Denkst du auch, dass die Realität angsteinflößender ist als Fiktion? 

Ja, definitiv. Wie gesagt hatte ich mir in letzter Zeit viele echte Kriminalfälle angesehen und darüber gelesen und ich merke wirklich, wie mich das noch am meisten schockiert. Im Fernsehen hat man mittlerweile ja so gut wie alles gesehen und das trifft leider auch auf Bühnenshows zu. Man muss sich ja fast umbringen, um Leute noch beeindrucken zu können… vermutlich stände dann immer noch einer im Publikum und würde rufen: „Buuh, was für eine lahme Show!“

Wer sollte sich „Condolences“ anhören und warum?

Hoffentlich tut es jeder, (lacht). Nein, aber der Grund, weshalb wir uns nun für ein großes Label entschieden haben, ist einfach der, dass wir hoffen, dass es noch viel mehr Fans dort draußen gibt, die einfach noch nichts von ihrem Glück wissen. Als Einzelner kann man nur einen gewissen Radius an Menschen erreichen, aber mit einem internationalen Team hinter uns haben wir nun die Chance, die Aufmerksamkeit von weit mehr Leuten zu bekommen. Darum geht es ja schließlich auch in einer Band – wenn du all deine Zeit und dein Herzblut in die Musik steckst, möchtest du letztendlich ja, dass Leute es hören.

Hast du jemals einen Fanbrief geschrieben?

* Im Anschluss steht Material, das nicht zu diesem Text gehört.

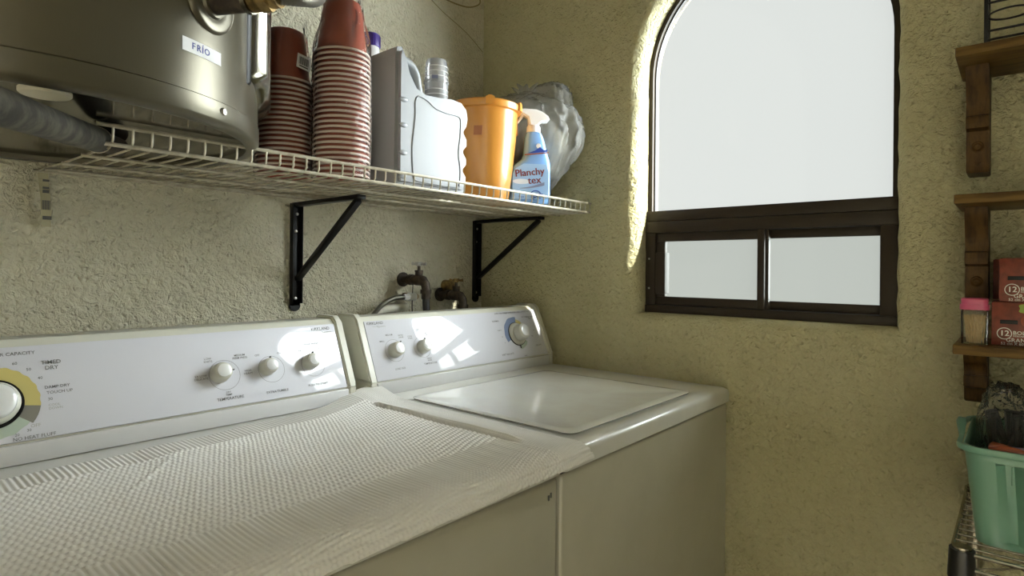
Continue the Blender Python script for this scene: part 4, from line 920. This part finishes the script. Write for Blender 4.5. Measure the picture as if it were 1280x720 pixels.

Ja, als ich ein Kind war, schrieb ich an MÖTLEY CRÜE, POISON., W.A.S.P. … aber die einzigen, die mir zurückgeschrieben haben, waren POISON. Ich war elf Jahre alt und hatte nur so etwas geschrieben wie „Ich liebe euer Album! Ich will in euren Fanclub eintreten! Bitte schickt mir Infos“, und POISON schickten mir diesen Newsletter zurück. Es war lustig, da ich tatsächlich nur diese drei albernen Sätze geschickt hatte, aber zurück kam ein vierseitiger Brief, der sagte: „Dein Brief war SO toll, wir konnten gar nicht anders, als dir zu antworten, vielen Dank für deine lieben Worte“, und ich dachte mir nur „Was zum Geier“. (lacht) Allerdings machte mich der Brief über Nacht zum Star der Schule – vorher war ich nur dieses nerdige Kind, das keiner mochte, und ich zeigte den Wisch einem der beliebten Kinder in der Schule und rief „Schau, POISON haben mir geschrieben!“ Er meinte: „Du bist cool. Du darfst jetzt mit mir abhängen.“ Also waren POISON. der Grund, weshalb ich als Kind für circa fünf Minuten als cool galt!

Bekommst du selbst viele Fanbriefe?

Ja, ich bekomme viele Nachrichten von Fans aus aller Welt über Facebook oder sonstiges, meist ist es wirklich toll, und Leute schreiben, wie sehr sie meine Musik mögen, dass ich ihr Leben verändert hätte oder sowas – aber gelegentlich kommt auch mal was Seltsames rein. Das Komischste, was mir bisher wohl passiert ist, war während der ersten MURDERDOLLS-Tour. Wir hatten eine Autogrammstunde in London, und es gab da ein Mädchen, das mit einem Einmachglas ankam, in dem ein Tierherz eingelegt war. Und an dieses Herz hatte sie ein Foto von Joey und mir getackert, und, nun ja, sie wollte es signiert haben. Ich dachte mir nur ‚Was zur Hölle?! Da schwimmt ein Herz mit meiner Fresse drauf in diesem Glas herum… na gut‘. Sie selbst war nicht seltsam, aber dieses Glas hat mich echt irritiert.

Jahre später wollte ein Mädchen in Deutschland mal mein Blut, um daraus eine Kette zu machen. Sie brachte mir eine Spitze und sterilisierte Nadel und alles mit, ganz systematisch. Das war auch lustig.

Gibt es irgendwelche Tourpläne für Deutschland in naher Zukunft?

Ja! Noch darf ich den finale Plan nicht verraten, aber wir werden einige Headline-Shows im November in Deutschland spielen und freuen uns natürlich riesig darauf!